The performances are variable. Harris is easily the stand-out here, in a perfectly judged performance as a man who has seen appalling horror, and no longer believes in the justice of what he is doing, even as he kills without remorse. Law is also very good as Vassili, although the Mockney accent he adopts does jar somewhat (although, to be fair, the English accents don't sound nearly as bad as the thought of the cast trying and failing with comedy Russian accents). Weisz and Fiennes- fine actors both- are somewhat wasted, but Hoskins is fun as Khruschev, in his first decent part for a while.
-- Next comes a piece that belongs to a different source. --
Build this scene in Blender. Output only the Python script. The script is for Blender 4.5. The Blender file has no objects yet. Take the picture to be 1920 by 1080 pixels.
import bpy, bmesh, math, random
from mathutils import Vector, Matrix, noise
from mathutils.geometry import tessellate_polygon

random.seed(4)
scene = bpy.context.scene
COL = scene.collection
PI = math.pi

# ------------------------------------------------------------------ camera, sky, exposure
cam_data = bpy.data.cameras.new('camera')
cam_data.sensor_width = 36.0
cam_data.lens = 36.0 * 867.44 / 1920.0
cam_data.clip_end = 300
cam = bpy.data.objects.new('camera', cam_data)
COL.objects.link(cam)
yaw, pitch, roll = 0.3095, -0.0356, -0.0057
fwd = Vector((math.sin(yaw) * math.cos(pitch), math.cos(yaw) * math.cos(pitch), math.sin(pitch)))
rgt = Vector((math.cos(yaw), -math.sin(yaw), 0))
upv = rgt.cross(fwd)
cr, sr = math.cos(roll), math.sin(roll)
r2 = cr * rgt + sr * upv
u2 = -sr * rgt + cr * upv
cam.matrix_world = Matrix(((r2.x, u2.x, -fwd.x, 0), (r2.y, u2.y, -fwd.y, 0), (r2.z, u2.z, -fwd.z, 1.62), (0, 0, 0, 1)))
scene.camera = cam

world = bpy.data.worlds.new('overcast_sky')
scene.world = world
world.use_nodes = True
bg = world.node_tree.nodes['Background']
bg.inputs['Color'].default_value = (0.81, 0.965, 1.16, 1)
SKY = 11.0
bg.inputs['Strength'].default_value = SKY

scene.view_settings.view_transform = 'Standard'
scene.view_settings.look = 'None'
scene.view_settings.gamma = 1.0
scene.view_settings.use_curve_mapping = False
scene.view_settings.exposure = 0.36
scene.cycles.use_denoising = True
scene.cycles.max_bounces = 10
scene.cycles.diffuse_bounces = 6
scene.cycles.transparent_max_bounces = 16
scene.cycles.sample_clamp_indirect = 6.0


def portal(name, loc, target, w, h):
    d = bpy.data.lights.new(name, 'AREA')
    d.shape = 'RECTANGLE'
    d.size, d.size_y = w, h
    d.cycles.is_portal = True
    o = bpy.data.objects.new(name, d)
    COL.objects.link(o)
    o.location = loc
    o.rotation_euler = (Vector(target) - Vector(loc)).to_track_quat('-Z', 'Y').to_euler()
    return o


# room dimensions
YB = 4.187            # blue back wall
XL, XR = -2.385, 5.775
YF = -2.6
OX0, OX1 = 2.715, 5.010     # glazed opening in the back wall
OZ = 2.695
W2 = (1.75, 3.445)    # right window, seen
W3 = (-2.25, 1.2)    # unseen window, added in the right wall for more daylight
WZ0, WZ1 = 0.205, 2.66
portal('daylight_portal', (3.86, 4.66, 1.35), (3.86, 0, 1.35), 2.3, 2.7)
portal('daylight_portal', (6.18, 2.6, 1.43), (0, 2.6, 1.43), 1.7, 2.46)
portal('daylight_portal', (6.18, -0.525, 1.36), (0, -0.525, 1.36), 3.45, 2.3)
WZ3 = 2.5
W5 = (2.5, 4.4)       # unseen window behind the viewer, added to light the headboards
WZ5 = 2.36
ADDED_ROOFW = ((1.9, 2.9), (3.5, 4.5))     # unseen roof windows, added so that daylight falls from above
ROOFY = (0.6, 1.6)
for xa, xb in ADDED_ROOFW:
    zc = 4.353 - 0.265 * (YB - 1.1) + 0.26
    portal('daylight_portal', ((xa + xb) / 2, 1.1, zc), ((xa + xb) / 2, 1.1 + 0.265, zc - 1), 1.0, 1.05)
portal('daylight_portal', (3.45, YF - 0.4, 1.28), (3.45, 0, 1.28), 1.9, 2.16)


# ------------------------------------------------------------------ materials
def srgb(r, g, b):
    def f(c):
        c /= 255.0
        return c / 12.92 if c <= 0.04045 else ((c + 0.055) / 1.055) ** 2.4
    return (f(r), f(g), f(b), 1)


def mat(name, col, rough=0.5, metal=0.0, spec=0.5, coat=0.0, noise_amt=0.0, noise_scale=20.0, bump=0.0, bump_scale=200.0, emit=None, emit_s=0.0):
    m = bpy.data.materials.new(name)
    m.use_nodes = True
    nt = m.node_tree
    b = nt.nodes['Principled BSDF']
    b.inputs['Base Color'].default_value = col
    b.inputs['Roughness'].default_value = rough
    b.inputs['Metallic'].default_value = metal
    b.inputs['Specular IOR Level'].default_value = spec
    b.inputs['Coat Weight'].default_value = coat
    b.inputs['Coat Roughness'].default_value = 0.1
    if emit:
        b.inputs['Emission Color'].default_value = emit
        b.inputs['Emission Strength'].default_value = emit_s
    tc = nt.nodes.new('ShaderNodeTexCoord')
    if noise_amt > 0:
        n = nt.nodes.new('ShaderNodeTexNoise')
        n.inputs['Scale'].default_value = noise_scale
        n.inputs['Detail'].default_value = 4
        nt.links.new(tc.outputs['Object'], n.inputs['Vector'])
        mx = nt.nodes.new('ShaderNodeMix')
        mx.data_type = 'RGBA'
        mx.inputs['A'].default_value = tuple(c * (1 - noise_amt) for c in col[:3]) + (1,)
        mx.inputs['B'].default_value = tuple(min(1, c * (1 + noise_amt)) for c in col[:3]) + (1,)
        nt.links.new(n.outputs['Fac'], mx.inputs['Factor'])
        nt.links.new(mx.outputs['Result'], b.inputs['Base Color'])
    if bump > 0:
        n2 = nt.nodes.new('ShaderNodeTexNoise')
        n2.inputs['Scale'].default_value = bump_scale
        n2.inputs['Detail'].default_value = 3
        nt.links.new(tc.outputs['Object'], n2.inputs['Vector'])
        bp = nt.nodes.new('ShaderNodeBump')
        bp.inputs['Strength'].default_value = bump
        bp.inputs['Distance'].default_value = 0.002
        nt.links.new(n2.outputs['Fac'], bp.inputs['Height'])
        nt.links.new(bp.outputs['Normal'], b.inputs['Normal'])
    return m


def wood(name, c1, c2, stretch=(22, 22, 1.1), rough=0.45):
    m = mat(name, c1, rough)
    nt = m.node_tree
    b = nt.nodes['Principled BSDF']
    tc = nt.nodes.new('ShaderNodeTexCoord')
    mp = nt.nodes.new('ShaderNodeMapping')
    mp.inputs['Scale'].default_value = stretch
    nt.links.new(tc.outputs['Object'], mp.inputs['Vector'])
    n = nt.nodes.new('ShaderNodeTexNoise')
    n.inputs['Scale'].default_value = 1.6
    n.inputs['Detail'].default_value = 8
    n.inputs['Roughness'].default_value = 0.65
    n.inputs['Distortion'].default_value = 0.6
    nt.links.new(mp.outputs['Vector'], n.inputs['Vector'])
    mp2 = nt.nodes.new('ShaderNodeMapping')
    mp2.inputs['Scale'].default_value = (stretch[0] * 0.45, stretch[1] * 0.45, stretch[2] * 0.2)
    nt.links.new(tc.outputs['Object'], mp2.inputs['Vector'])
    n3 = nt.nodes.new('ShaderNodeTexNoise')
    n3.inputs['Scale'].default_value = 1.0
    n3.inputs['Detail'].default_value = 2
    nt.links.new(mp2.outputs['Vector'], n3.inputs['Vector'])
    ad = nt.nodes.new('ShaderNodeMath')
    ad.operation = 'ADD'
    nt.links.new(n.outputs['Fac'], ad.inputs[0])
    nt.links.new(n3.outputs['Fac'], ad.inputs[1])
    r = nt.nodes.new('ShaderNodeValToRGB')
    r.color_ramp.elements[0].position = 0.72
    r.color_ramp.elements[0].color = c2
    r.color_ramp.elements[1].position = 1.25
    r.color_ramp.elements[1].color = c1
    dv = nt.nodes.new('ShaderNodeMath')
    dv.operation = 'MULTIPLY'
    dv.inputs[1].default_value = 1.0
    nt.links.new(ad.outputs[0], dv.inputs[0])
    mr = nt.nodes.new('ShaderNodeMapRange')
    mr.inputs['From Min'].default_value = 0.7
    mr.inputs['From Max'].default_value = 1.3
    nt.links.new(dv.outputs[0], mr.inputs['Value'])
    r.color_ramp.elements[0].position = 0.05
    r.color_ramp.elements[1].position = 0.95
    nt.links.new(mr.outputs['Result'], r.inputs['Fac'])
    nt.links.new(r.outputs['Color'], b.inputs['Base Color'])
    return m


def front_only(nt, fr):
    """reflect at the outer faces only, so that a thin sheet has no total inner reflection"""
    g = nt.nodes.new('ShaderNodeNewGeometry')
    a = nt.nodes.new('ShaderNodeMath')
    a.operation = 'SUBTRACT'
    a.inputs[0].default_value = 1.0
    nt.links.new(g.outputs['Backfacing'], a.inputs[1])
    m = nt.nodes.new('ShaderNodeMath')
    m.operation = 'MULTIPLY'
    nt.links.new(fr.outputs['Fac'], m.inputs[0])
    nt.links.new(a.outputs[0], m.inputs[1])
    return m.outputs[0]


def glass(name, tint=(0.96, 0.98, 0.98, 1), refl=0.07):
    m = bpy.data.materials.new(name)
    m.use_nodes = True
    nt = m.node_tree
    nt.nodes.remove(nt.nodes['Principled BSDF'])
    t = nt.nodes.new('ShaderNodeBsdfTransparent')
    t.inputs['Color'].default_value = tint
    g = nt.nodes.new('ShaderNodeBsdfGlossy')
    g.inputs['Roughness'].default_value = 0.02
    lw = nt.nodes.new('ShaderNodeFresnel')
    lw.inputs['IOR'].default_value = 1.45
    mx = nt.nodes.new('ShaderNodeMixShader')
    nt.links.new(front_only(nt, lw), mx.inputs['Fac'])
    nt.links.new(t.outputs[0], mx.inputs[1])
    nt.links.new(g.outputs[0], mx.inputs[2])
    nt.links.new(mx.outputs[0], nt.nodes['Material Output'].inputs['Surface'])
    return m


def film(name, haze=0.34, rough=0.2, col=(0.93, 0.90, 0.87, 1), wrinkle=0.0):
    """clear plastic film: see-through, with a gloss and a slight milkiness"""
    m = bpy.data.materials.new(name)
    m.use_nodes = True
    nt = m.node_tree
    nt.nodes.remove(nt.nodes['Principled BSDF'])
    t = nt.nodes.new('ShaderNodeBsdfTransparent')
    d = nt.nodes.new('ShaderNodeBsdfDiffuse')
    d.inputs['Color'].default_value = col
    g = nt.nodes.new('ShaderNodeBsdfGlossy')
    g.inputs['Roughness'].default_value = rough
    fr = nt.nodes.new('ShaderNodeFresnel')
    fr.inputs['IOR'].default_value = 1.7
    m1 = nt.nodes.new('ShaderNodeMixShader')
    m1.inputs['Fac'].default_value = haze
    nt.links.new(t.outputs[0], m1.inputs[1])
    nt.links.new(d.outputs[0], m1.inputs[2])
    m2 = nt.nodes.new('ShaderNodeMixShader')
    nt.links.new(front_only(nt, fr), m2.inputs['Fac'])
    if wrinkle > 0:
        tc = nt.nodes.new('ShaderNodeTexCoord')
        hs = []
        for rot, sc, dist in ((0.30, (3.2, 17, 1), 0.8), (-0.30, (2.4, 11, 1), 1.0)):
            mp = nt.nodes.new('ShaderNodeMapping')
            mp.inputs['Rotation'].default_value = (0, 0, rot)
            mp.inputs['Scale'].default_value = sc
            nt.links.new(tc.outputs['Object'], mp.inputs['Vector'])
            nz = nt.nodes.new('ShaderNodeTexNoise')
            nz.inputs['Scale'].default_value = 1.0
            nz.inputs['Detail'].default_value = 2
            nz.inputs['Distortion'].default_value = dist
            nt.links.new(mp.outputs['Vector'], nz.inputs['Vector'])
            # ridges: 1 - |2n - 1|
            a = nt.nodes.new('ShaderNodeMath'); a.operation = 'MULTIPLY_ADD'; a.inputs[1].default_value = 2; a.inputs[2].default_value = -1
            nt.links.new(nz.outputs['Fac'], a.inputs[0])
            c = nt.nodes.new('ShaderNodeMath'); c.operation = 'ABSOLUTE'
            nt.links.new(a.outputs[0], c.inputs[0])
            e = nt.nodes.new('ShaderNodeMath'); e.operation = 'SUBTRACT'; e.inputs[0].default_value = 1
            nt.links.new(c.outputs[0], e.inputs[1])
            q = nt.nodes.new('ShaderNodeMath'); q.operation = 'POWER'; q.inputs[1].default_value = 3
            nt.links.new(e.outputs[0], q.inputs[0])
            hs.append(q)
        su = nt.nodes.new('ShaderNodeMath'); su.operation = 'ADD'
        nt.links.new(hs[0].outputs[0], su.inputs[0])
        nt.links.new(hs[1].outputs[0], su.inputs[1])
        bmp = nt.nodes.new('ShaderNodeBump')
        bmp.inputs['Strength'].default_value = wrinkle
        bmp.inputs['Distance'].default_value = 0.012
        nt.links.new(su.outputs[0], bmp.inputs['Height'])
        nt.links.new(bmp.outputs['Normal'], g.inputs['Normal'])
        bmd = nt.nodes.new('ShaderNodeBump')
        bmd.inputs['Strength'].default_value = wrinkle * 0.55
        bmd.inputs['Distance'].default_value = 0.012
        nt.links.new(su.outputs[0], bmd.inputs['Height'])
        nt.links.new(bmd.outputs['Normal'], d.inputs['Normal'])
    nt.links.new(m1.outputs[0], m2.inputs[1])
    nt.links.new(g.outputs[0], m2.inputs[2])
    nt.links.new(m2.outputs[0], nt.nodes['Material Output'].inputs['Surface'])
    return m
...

As the sum of its parts, this isn't that successful a film. However, for a film to contain some of the finest battle and sniping scenes ever seen does go a long way to outweighing the script and plotting problems that it does have. Now all we have to do is wait for Pearl Harbor...

The Picture

Paramount have done a splendid job here. The colour scheme of the film is, unsurprisingly, dark and grainy, and the transfer preserves this perfectly, keeping the look of the film akin to Saving Private Ryan, albeit without the over-obvious use of bleaching techniques to convey realism. There is no sign of print damage, edge enhancement or anything that will detract from the film. A fine effort, with a mark only being lost because of some fleeting softness in the transfer in some of the early scenes.

The Sound

War films tend to make excellent test discs, and this one is no exception. The big surprise here is that the surrounds aren't just used aggressively in the big battle scenes, but throughout the film, so the atmosphere is conveyed exceptionally well sonically, as well as visually, with the scenes in the Russian barracks allowing you to hear every cough and splutter, just as the early battle scenes let every bullet sound forth. The absence of a DTS track is slightly missed, but the 5.1 mix does a fine job. A side-by-side listen to this and Ryan revealed that Ryan just had the edge, but this is certainly highly impressive. James Horner's excellent score is also well showcased by the surrounds, and it's a shame an isolated option for it wasn't provided.

The Extras

This is, sadly, where the disc disappoints. The featurette and interviews are both heavily promotional in nature, with the historical background glossed over to the point of incomprehensibility, and the usual backslapping rubbish being prevalent. Slightly more impressive are the deleted scenes, a comparative rarity for Paramount, with a nice spot of Khruschev talking to an unseen Stalin on the telephone while bombs crash around his head. A trailer rounds off the extras.


Enemy at the Gates is flawed, but it's still a good, well made war film, with some utterly terrific set pieces. Paramount's disc provides superlative picture and sound quality, but unfortunately rather less impressive extras. Recommended for all war film enthusiasts.